[BEGIN LISTED RECORDS]
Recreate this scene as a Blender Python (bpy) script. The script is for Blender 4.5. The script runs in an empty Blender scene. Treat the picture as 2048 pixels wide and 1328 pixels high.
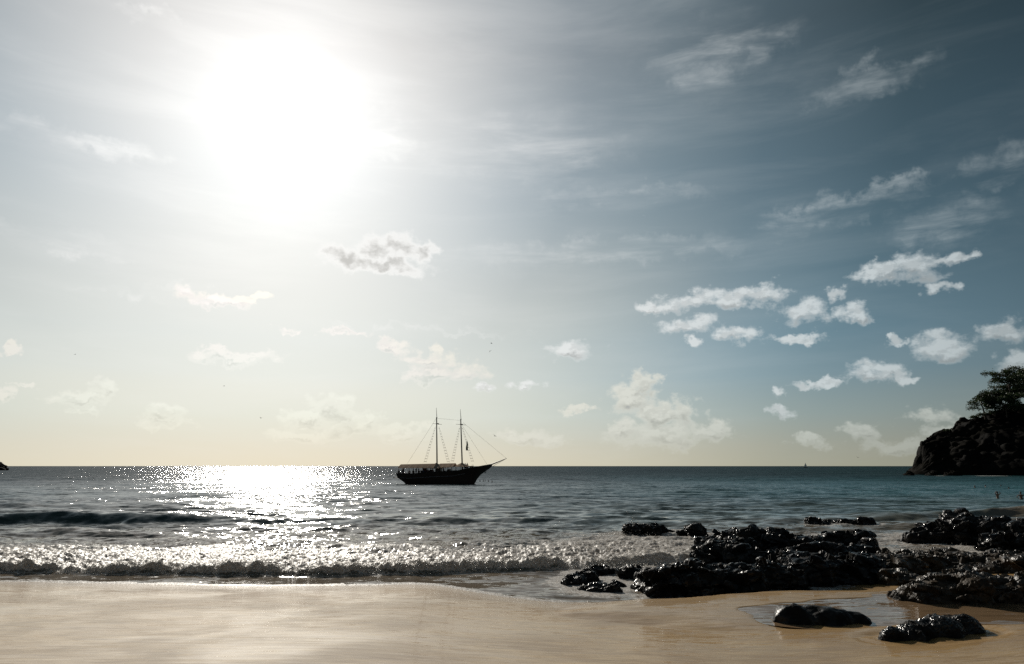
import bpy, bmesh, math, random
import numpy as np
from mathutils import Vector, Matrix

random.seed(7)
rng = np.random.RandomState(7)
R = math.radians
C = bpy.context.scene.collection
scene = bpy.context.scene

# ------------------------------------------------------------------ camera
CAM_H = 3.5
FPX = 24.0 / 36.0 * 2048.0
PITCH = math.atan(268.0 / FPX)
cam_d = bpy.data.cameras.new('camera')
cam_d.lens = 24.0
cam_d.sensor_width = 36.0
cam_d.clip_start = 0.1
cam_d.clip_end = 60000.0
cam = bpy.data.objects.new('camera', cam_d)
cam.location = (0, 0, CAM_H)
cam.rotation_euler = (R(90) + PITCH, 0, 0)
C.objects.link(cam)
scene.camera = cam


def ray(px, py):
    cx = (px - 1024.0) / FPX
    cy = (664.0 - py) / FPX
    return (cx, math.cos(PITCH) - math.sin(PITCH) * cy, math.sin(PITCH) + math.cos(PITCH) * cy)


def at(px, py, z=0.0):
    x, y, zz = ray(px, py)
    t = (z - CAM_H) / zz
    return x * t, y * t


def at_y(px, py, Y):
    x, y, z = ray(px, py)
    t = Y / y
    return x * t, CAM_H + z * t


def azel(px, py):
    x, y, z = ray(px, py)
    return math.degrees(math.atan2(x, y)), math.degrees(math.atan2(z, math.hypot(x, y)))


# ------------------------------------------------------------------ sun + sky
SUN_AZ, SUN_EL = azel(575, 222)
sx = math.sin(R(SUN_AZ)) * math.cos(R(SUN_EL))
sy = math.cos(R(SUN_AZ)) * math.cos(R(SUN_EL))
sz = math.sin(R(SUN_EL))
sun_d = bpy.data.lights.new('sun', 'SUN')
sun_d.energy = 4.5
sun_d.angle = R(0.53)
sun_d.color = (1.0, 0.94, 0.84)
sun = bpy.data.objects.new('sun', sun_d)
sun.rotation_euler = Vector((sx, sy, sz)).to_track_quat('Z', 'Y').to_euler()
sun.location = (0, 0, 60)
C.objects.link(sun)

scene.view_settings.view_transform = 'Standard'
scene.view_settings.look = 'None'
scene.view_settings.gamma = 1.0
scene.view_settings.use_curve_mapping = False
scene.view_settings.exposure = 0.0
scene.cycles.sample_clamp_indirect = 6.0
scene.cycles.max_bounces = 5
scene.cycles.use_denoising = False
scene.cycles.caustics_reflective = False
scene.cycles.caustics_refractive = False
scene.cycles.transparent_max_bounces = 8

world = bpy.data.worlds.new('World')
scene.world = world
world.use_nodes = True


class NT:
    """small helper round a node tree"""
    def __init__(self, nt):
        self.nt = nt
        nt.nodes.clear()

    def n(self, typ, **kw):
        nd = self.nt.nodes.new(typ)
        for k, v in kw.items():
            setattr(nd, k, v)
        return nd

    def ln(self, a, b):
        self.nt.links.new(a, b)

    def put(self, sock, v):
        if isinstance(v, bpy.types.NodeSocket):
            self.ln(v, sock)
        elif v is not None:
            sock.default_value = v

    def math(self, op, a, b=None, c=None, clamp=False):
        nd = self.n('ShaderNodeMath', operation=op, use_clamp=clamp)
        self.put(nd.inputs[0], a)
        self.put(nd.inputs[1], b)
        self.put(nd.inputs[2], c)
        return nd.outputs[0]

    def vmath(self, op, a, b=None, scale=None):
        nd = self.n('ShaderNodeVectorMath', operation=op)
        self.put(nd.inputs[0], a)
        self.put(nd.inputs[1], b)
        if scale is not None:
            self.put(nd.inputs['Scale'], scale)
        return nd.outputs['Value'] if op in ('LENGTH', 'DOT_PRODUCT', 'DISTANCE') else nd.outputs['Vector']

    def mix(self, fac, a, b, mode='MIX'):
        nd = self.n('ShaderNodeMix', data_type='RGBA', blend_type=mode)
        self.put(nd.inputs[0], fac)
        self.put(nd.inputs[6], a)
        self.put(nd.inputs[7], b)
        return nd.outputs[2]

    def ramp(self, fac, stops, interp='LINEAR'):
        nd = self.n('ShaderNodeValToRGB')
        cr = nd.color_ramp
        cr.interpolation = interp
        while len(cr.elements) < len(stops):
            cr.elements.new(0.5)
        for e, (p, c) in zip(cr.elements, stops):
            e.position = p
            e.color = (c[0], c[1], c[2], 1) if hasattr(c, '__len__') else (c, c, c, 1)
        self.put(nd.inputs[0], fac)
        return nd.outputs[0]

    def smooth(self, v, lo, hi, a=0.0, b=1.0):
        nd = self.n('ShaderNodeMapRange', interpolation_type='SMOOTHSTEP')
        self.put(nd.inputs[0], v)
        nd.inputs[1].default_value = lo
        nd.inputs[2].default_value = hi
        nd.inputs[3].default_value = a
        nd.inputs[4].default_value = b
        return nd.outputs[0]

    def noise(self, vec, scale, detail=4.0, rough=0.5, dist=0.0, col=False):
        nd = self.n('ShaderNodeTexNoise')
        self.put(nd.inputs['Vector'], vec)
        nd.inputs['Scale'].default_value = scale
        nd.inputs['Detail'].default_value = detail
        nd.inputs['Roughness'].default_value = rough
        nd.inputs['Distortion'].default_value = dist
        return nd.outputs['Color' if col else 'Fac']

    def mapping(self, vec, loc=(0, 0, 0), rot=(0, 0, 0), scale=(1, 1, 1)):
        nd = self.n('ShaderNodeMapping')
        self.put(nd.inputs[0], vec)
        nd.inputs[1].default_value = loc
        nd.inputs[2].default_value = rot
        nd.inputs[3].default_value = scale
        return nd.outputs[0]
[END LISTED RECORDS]
[BEGIN LISTED RECORDS]
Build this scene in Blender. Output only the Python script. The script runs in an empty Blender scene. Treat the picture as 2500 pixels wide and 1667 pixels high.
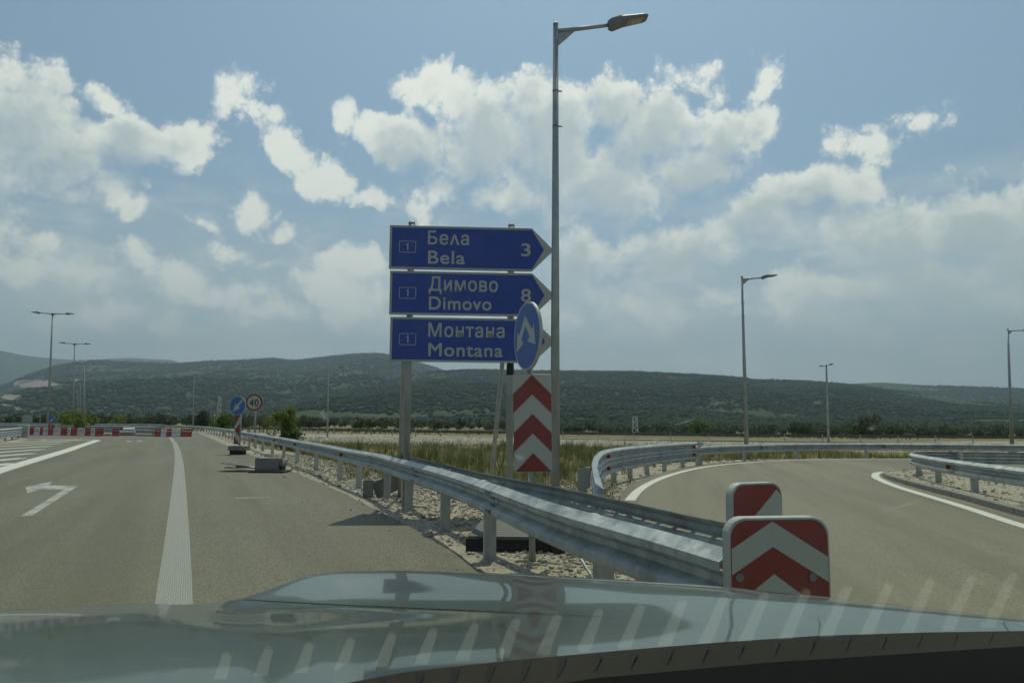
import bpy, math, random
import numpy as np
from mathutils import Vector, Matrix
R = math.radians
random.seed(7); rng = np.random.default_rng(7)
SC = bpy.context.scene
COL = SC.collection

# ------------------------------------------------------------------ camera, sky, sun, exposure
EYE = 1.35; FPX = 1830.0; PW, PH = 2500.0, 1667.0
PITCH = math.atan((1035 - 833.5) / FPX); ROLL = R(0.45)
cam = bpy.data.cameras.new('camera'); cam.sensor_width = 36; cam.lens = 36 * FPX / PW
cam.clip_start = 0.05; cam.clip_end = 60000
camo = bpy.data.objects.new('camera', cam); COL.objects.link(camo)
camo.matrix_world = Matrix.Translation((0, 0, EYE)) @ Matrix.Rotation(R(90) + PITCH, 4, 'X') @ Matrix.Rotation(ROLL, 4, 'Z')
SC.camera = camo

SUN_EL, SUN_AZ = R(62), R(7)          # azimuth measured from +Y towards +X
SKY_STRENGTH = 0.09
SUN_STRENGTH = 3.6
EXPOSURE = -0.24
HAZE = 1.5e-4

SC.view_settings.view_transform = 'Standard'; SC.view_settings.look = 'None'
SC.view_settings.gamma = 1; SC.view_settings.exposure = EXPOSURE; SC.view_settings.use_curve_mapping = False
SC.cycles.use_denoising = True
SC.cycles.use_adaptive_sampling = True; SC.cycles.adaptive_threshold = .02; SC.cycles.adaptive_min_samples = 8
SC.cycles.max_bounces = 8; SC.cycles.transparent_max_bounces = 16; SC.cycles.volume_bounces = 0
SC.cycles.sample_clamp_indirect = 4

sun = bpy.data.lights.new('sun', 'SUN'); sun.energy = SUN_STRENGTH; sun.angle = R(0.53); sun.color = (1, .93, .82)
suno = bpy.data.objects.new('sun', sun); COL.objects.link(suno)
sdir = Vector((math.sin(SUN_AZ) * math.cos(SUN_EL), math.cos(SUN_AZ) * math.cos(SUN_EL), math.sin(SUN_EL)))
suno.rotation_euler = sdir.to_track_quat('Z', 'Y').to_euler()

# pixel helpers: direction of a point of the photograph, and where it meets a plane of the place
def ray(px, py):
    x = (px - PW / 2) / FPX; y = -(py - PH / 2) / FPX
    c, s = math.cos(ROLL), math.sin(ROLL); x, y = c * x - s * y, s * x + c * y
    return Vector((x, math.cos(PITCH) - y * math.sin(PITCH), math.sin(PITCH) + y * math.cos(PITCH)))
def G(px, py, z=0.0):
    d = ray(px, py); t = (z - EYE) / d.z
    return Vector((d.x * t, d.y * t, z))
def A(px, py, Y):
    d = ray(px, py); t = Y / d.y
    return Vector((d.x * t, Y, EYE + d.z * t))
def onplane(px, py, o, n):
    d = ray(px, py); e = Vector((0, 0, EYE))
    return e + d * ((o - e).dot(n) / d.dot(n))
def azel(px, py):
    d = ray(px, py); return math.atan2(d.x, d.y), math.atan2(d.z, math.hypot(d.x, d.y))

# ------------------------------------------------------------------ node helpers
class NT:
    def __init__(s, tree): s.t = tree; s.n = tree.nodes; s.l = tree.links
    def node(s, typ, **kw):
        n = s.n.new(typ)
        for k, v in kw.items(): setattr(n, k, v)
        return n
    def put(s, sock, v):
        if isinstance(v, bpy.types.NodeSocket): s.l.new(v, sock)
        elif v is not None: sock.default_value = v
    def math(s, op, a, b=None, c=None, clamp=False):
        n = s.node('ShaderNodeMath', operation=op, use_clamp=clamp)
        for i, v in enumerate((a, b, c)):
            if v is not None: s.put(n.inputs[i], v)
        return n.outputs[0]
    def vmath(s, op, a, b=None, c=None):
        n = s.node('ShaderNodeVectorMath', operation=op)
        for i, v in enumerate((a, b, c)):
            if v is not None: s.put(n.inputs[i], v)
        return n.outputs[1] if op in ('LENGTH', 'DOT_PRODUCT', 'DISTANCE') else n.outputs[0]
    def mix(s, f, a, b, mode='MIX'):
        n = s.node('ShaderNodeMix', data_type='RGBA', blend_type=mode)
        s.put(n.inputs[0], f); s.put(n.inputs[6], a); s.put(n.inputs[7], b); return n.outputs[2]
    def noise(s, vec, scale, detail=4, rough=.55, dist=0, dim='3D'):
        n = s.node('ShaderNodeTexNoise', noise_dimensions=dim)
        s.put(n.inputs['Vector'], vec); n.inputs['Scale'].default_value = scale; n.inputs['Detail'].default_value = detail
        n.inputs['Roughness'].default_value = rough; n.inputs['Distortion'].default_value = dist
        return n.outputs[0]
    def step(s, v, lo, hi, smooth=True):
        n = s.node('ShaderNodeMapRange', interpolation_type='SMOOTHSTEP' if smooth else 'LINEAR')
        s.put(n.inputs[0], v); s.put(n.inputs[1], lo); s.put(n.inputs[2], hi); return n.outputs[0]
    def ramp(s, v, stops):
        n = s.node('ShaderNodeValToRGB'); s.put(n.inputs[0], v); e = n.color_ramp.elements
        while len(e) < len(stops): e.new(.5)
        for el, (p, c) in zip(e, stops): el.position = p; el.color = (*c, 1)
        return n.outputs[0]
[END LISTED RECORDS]
=== WORK TO COMPLETE ===
What's needed is an exact copy of the lines above from the one with "Recreate this scene" through the one with "C.objects.link(sun)", both included; the pictures stay out.

=== SOLUTION BELOW ===
Recreate this scene as a Blender Python (bpy) script. The script is for Blender 4.5. The script runs in an empty Blender scene. Treat the picture as 2048 pixels wide and 1328 pixels high.
import bpy, bmesh, math, random
import numpy as np
from mathutils import Vector, Matrix

random.seed(7)
rng = np.random.RandomState(7)
R = math.radians
C = bpy.context.scene.collection
scene = bpy.context.scene

# ------------------------------------------------------------------ camera
CAM_H = 3.5
FPX = 24.0 / 36.0 * 2048.0
PITCH = math.atan(268.0 / FPX)
cam_d = bpy.data.cameras.new('camera')
cam_d.lens = 24.0
cam_d.sensor_width = 36.0
cam_d.clip_start = 0.1
cam_d.clip_end = 60000.0
cam = bpy.data.objects.new('camera', cam_d)
cam.location = (0, 0, CAM_H)
cam.rotation_euler = (R(90) + PITCH, 0, 0)
C.objects.link(cam)
scene.camera = cam


def ray(px, py):
    cx = (px - 1024.0) / FPX
    cy = (664.0 - py) / FPX
    return (cx, math.cos(PITCH) - math.sin(PITCH) * cy, math.sin(PITCH) + math.cos(PITCH) * cy)


def at(px, py, z=0.0):
    x, y, zz = ray(px, py)
    t = (z - CAM_H) / zz
    return x * t, y * t


def at_y(px, py, Y):
    x, y, z = ray(px, py)
    t = Y / y
    return x * t, CAM_H + z * t


def azel(px, py):
    x, y, z = ray(px, py)
    return math.degrees(math.atan2(x, y)), math.degrees(math.atan2(z, math.hypot(x, y)))


# ------------------------------------------------------------------ sun + sky
SUN_AZ, SUN_EL = azel(575, 222)
sx = math.sin(R(SUN_AZ)) * math.cos(R(SUN_EL))
sy = math.cos(R(SUN_AZ)) * math.cos(R(SUN_EL))
sz = math.sin(R(SUN_EL))
sun_d = bpy.data.lights.new('sun', 'SUN')
sun_d.energy = 4.5
sun_d.angle = R(0.53)
sun_d.color = (1.0, 0.94, 0.84)
sun = bpy.data.objects.new('sun', sun_d)
sun.rotation_euler = Vector((sx, sy, sz)).to_track_quat('Z', 'Y').to_euler()
sun.location = (0, 0, 60)
C.objects.link(sun)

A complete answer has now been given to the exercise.